Problem: Return, word for word, the lines from the line holding "o = grid_mesh(name, X" through the line holding "return o.data, o". Include both end lines and no others.

Source data:
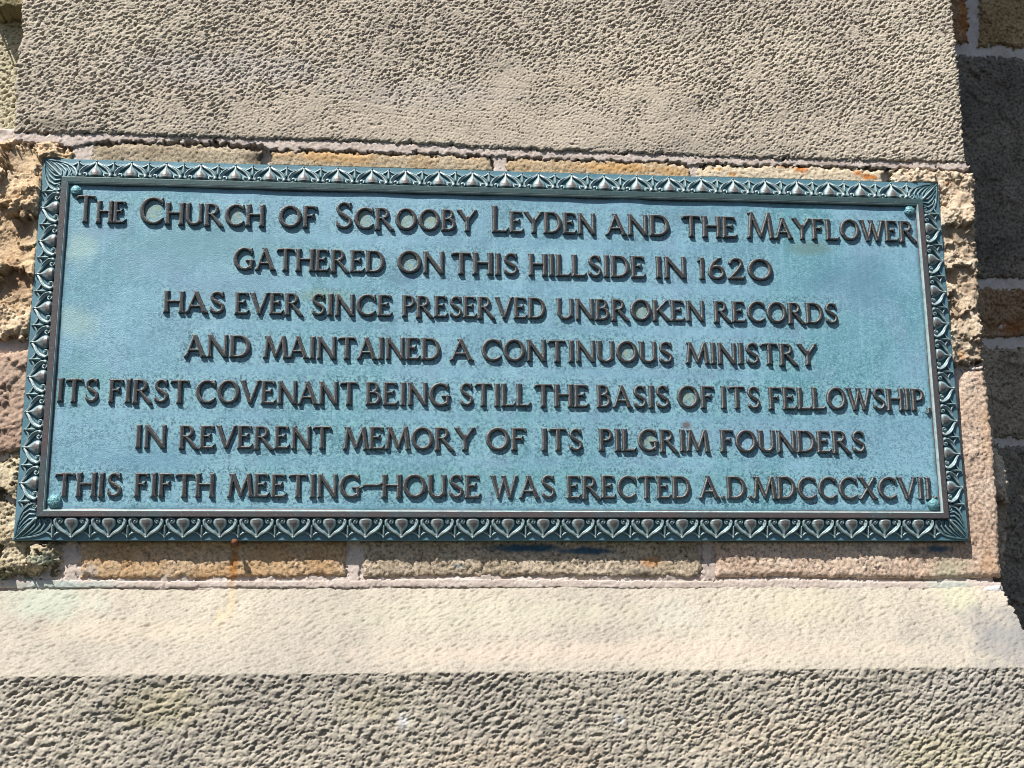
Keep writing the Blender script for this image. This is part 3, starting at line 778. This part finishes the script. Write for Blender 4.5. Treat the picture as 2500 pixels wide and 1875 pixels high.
for li, (zb_, cap, ws) in enumerate(LINES):
    zb_, cap = zb_ / 1000, cap / 1000
    for wi, (txt, x0, x1) in enumerate(ws):
        x0, x1 = x0 / 1000, x1 / 1000
        scl = [1.24 if (li == 0 and txt in BIG and i == 0 and wi != 6) else 1.0 for i in range(len(txt))]
        tot = sum(GL[c][0] * s for c, s in zip(txt, scl))
        gaps = GAP * (len(txt) - 1)
        sx = (x1 - x0) / (tot + gaps)              # metres per unit of width
        capmax = cap * max(scl)
        stp = 0.00062
        gx = np.arange(x0 - .004, x1 + .005, stp)
        gz = np.arange(zb_ - .007, zb_ + capmax + .004, stp)
        GX, GZ = np.meshgrid(gx, gz)
        d = np.full(GX.shape, 1.0)
        cur = x0
        for nc, (c, s) in enumerate(zip(txt, scl)):
            wd, strokes = GL[c]
            ch = cap * s
            jz = rngw.uniform(-.0004, .0004)
            i0, i1 = np.searchsorted(gx, [cur - .006, cur + wd * s * sx + .006])
            sub = (slice(None), slice(max(i0, 0), i1))
            sX, sZ = GX[sub], GZ[sub]
            dl = np.full(sX.shape, 1.0)
            kf = (sx + cap) / 2 * (1.0 if s == 1 else 1.06)
            for stv in strokes:
                q = [(cur + p[0] * s * sx, zb_ + jz + p[1] * ch, p[2] * kf) for p in stv]
                dl = np.minimum(dl, stroke_sdf(sX, sZ, q))
            lo = -.16 if c == ',' else (-.045 if c in 'RSOCGU0' else 0.0)
            hi = 1.03 if c in 'SOCG0' else 1.0
            dl = np.maximum(dl, np.maximum(zb_ + jz + lo * ch - sZ, sZ - (zb_ + jz + hi * ch)))
            d[sub] = np.minimum(d[sub], dl)
            if c in 'OCGQ0D':
                cx_, cz_ = cur + wd * s * sx * .52, zb_ + ch * .5
                amt = .95 if (txt, nc) in CRUSTED or (li, txt) in ((1, 'ON'), (4, 'OF')) else .12
                crust = np.maximum(crust, amt * smooth(.30 * ch + .004, .30 * ch - .003, np.hypot((FX - cx_), (FZ - cz_))))
            cur += (wd * s + GAP) * sx
        # relief from the distance
        nz, nx = GX.shape
        wob = 0.00022 * fbm(nz, nx, stp, .004, 1.2, 500 + li * 20 + wi)
        dd = d + wob
        h = LET * smooth(0.0009, -0.0007, dd) - 0.0010 * smooth(0.0002, 0.0012, dd) + 0.00045 * smooth(-.0006, -.0022, dd)
        h += 0.00012 * fbm(nz, nx, stp, .003, 1.0, 900 + li * 20 + wi) * smooth(0, -.001, dd)
        Yw = Y_FIELD - h
        words.append((txt, GX, Yw, GZ, dd < 0.0014,
                      {'lift': smooth(0.0, LET, h), 'edge': smooth(.0003, -.0003, dd) * smooth(-.0014, -.0007, dd)}))
        # nearness on the field
        i0, i1 = np.searchsorted(fx, [x0 - .012, x1 + .012])
        j0, j1 = np.searchsorted(fz, [zb_ - .012, zb_ + capmax + .012])
        bx = np.clip(np.round((FX[j0:j1, i0:i1] - gx[0]) / stp).astype(int), 0, nx - 1)
        bz = np.clip(np.round((FZ[j0:j1, i0:i1] - gz[0]) / stp).astype(int), 0, nz - 1)
        dx = np.hypot(FX[j0:j1, i0:i1] - gx[bx], FZ[j0:j1, i0:i1] - gz[bz])
        near[j0:j1, i0:i1] = np.minimum(near[j0:j1, i0:i1], d[bz, bx] + dx)
rimd = np.minimum(HW - BAND - FIL - np.abs(FX), HH - BAND - FIL - np.abs(FZ))
FY = Y_FIELD - 0.00030 * fbm(*FX.shape, fs, .15, 2.2, 300)
field = grid_mesh("back_plate", FX, FY, FZ, None,
                  {'near': smooth(.021, .001, near), 'crust': crust, 'rim': smooth(.009, .001, rimd)}, M_FIELD, plaque)
for txt, GX, Yw, GZ, kp, at in words:
    o = grid_mesh("hyphen" if txt == '-' else "raised_word", GX, Yw, GZ, kp, at, M_LETTER, plaque)
    if txt != '-':
        o['label'] = 'raised lettering "%s"' % txt


# leaf border ---------------------------------------------------------------------------------------
def tube(X, Z, pts, hgt, groove=0.0):
    d = np.full(X.shape, -1.0)
    q = np.zeros(X.shape)
    for (x0, z0, r0), (x1, z1, r1) in zip(pts[:-1], pts[1:]):
        ex, ez = x1 - x0, z1 - z0
        t = np.clip(((X - x0) * ex + (Z - z0) * ez) / (ex * ex + ez * ez + 1e-12), 0, 1)
        r = r0 + (r1 - r0) * t
        u = np.hypot(X - x0 - t * ex, Z - z0 - t * ez) / r
        hh = hgt * np.sqrt(np.clip(1 - u * u, 0, 1)) * np.clip(r / 2.6, .45, 1.1)
        if groove:
            hh = hh - groove * np.exp(-(u / .33) ** 2) * (u < 1)
        q = np.maximum(q, np.where(u < 1, hh, 0))
    return q


def spiral(cx, cz, r0, r1, a0, a1, w0, w1, nn=16):
    return [(cx + (r0 + (r1 - r0) * s) * math.cos(a0 + (a1 - a0) * s), cz + (r0 + (r1 - r0) * s) * math.sin(a0 + (a1 - a0) * s), w0 + (w1 - w0) * s)
            for s in np.linspace(0, 1, nn)]


def ornament_mesh(name, X, Z, rel, v):
    """X, Z in mm in the ornament's own plane; rel relief in mm; v distance from the fillet in mm."""
    s = rel > 0.12
    pad_ = s.copy()
    pad_[1:] |= s[:-1]; pad_[:-1] |= s[1:]; pad_[:, 1:] |= s[:, :-1]; pad_[:, :-1] |= s[:, 1:]
    y = base_y(v / 1000) - np.where(s, rel, -0.5) / 1000
    gx_ = np.abs(np.gradient(rel)[0]) + np.abs(np.gradient(rel)[1])
    lift = np.clip(rel / 8.6, 0, 1)
    edge = smooth(1.6, 3.8, rel) * smooth(1.1, .35, gx_) * smooth(7.8, 5.8, rel)
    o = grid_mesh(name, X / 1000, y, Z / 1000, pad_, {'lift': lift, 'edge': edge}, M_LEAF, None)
    return o.data, o


g = 0.55
X, Z = np.meshgrid(np.arange(-28.0, 28.05, g), np.arange(0.0, 34.0, g))
U = np.abs(X)
# bulb: onion shape with its tip to the outer edge
half = np.interp(Z, [0, 2, 5, 9, 13, 17, 20, 23, 26, 30], [7.4, 9.8, 11.3, 11.4, 10.0, 7.2, 4.8, 3.0, 2.0, 1.2])
crown = np.interp(Z, [0, 1.5, 4, 9, 14, 20, 25, 30], [4.6, 7.2, 8.5, 8.7, 7.6, 5.4, 3.8, 3.4])
rel = crown * np.sqrt(np.clip(1 - (U / half) ** 2, 0, 1)) * (Z < 30.5)
rel = rel + 0.7 * np.exp(-(U / 1.3) ** 2) * smooth(10, 20, Z) * (rel > 0)
# volute: double-ridged ribbon from the tip, curling in at the fillet
vol = [(.6, 29.6, 1.8), (4.0, 26.4, 2.3), (9.0, 23.0, 3.0), (14.5, 20.0, 3.6), (19.5, 16.0, 4.0), (23.0, 10.8, 4.1), (24.3, 5.6, 3.5)]
rel = np.maximum(rel, np.maximum(tube(U, Z, vol, 5.0, 0.5), tube(U - .9, Z - .9, [(a_, b_, c_ * .55) for a_, b_, c_ in vol], 8.5)))
rel = np.maximum(rel, tube(U, Z, [(24.3, 5.6, 3.5), (23.0, 2.2, 2.6), (19.0, 1.0, 2.2)], 5.8, .4))
rel = np.maximum(rel, tube(U, Z, spiral(17.0, 6.0, 4.7, 1.2, math.radians(-70), math.radians(-70 - 380), 1.9, 1.4), 7.0))
rel = np.maximum(rel, 7.4 * np.sqrt(np.clip(1 - (np.hypot(U - 17.0, Z - 6.0) / 2.3) ** 2, 0, 1)))
rel = np.maximum(rel, 5.6 * np.sqrt(np.clip(1 - (np.hypot(U / 2.1, (Z - 30.8) / 2.0)) ** 2, 0, 1)))
leaf_me, leaf0 = ornament_mesh("leaf_ornament", X, Z, rel, Z)

X, Z = np.meshgrid(np.arange(-13.2, 13.3, g), np.arange(6.0, 34.0, g))
U = np.abs(X)
half = np.interp(Z, [8, 14, 20, 25, 29.5], [1.2, 4.0, 4.6, 3.0, 0.9])
rel = 5.2 * np.clip(1 - U / half, 0, 1) * smooth(8, 14, Z) * (Z < 29.6)
rel = np.maximum(rel, tube(U, Z, [(.5, 29.6, 1.7), (2.8, 26.8, 1.9), (6.2, 24.2, 1.9), (10.5, 22.4, 1.6), (13.0, 22.2, 1.0)], 4.4))
rel = np.maximum(rel, tube(U, Z, [(3.4, 9.0, 1.2), (4.4, 14.0, 1.3), (6.0, 18.0, 1.0)], 2.2))
rel = np.maximum(rel, 5.0 * np.sqrt(np.clip(1 - (np.hypot(U / 1.9, (Z - 30.4) / 1.9)) ** 2, 0, 1)))
dart_me, dart0 = ornament_mesh("dart_ornament", X, Z, rel, Z)

# corner: spreading acanthus leaf with its midrib on the mitre
Xc, Zc = np.meshgrid(np.arange(-25.0, 34.3, g), np.arange(-25.0, 34.3, g))
v = np.maximum(Xc, Zc)
A_, B_ = np.maximum(Xc, Zc), np.minimum(Xc, Zc)    # fold on the diagonal
rel = tube(Xc, Zc, [(1, 1, 2.6), (16, 16, 2.2), (32, 32, .9)], 4.6)
rel = np.maximum(rel, tube(B_, A_, [(32.5, 33, .8), (20, 31.6, 1.5), (8, 30.0, 1.7), (-4, 27.0, 1.9), (-13, 22.0, 2.2), (-19.5, 15, 2.5), (-22.0, 8.0, 2.4), (-20.5, 2.6, 1.9)], 3.8, .9))
rel = np.maximum(rel, tube(B_, A_, spiral(-16.6, 5.2, 4.0, .9, math.radians(-110), math.radians(-110 + 400), 1.6, 1.1), 4.8))
for pts in ([(-10, 3, 1.6), (-12, 12, 2.0), (-6, 21, 1.9), (4, 26, 1.2)], [(-4, 3, 1.6), (-5, 12, 2.1), (2, 20, 1.9), (13, 27.5, 1.1)],
            [(2, 5, 1.5), (3, 12, 1.9), (10, 20, 1.7), (22, 29.5, .9)], [(7, 9, 1.2), (12, 17, 1.4), (26, 30, .8)]):
    rel = np.maximum(rel, tube(B_, A_, pts, 4.0, .3))
rel = np.where((A_ < .8) | (B_ < -24.6), 0, rel)
corner_me, corner0 = ornament_mesh("corner_leaf", Xc, Zc, rel, v)


def place(me, name, first, x, z, rot):
    o = first if first is not None else bpy.data.objects.new(name, me)
    if first is None:
        COL.objects.link(o)
    o.parent = plaque
    o.location = (x, 0, z)
    o.rotation_euler = (0, rot, 0)
    return o


PITCH = 0.05625
IX, IZ = HW - BAND, HH - BAND
spots, dspots = [], []
for i in range(-12, 13):
    spots += [(i * PITCH, IZ, 0.0), (i * PITCH, -IZ, math.pi)]
for i in range(-4, 5):
    spots += [(-IX, i * PITCH, -math.pi / 2), (IX, i * PITCH, math.pi / 2)]
for i in range(-13, 13):
    dspots += [((i + .5) * PITCH, IZ, 0.0), ((i + .5) * PITCH, -IZ, math.pi)]
for i in range(-5, 5):
    dspots += [(-IX, (i + .5) * PITCH, -math.pi / 2), (IX, (i + .5) * PITCH, math.pi / 2)]
for i, s in enumerate(spots):
    place(leaf_me, "leaf_ornament", leaf0 if i == 0 else None, *s)
for i, s in enumerate(dspots):
    place(dart_me, "dart_ornament", dart0 if i == 0 else None, *s)
for i, s in enumerate([(IX, IZ, 0.0), (IX, -IZ, math.pi / 2), (-IX, -IZ, math.pi), (-IX, IZ, -math.pi / 2)]):
    place(corner_me, "corner_leaf", corner0 if i == 0 else None, *s)

# domed fixing bolts
for bi, (bx_, bz_, br) in enumerate(((-.7035, .2545, .0090), (.7035, .2565, .0092), (-.7025, -.2530, .0108), (.7040, -.2535, .0100))):
    gx = np.arange(-br * 1.12, br * 1.12, .0006)
    GX, GZ = np.meshgrid(gx, gx)
    r = np.hypot(GX, GZ) + 0.0003 * fbm(*GX.shape, .0006, .008, 1.5, 40 + bi)
    h = np.where(r < br, .0012 + .0062 * np.sqrt(np.clip(1 - (r / br) ** 2, 0, 1)), -.001)
    h += 0.0003 * fbm(*GX.shape, .0006, .004, 1.2, 60 + bi)
    grid_mesh("bolt", GX + bx_, Y_FIELD - h, GZ + bz_, r < br + .001, {'lift': np.clip(h / .0074, 0, 1) * .7 + .1, 'edge': r * 0}, M_BOLT, plaque)
for o in plaque.children:
    keep_world(o)

# ------------------------------------------------------------------ rusty pin under the plaque
n = NT("rusty_iron")
col = n.ramp(n.noise(90, 5, 0.7), [(0.3, (0.06, 0.025, 0.015)), (0.55, (0.16, 0.06, 0.025)), (0.75, (0.24, 0.10, 0.04))])
n.bump(n.noise(200, 4, 0.7), 0.6, 0.001)
M_RUST = n.out(col, 0.8, 0.3)
pp = P(573, 1323, -0.006)
prof = [(.040, .0024), (.01, .0026), (-.003, .0025), (-.0035, .0046), (-.0060, .0052), (-.0088, .0044), (-.0105, .0022), (-.0108, .0002)]
vs, fc = [], []
NS = 14
for y, r in prof:
    for k in range(NS):
        a = 2 * math.pi * k / NS
        vs.append((pp[0] + r * math.cos(a), y, pp[2] + r * (1 + .08 * math.sin(3 * a)) * math.sin(a)))
for i in range(len(prof) - 1):
    for k in range(NS):
        a, b = i * NS + k, i * NS + (k + 1) % NS
        fc.append((a, b, b + NS, a + NS))
fc.append([(len(prof) - 1) * NS + k for k in range(NS)])
pin = py_mesh("iron_pin", vs, fc, M_RUST, None, False)
pin['label'] = "small rusty iron pin sticking out of the orange stone just under the plaque"
pin['category'] = "pin"
pin['kind'] = 'thing'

Written answer:
    o = grid_mesh(name, X / 1000, y, Z / 1000, pad_, {'lift': lift, 'edge': edge}, M_LEAF, None)
    return o.data, o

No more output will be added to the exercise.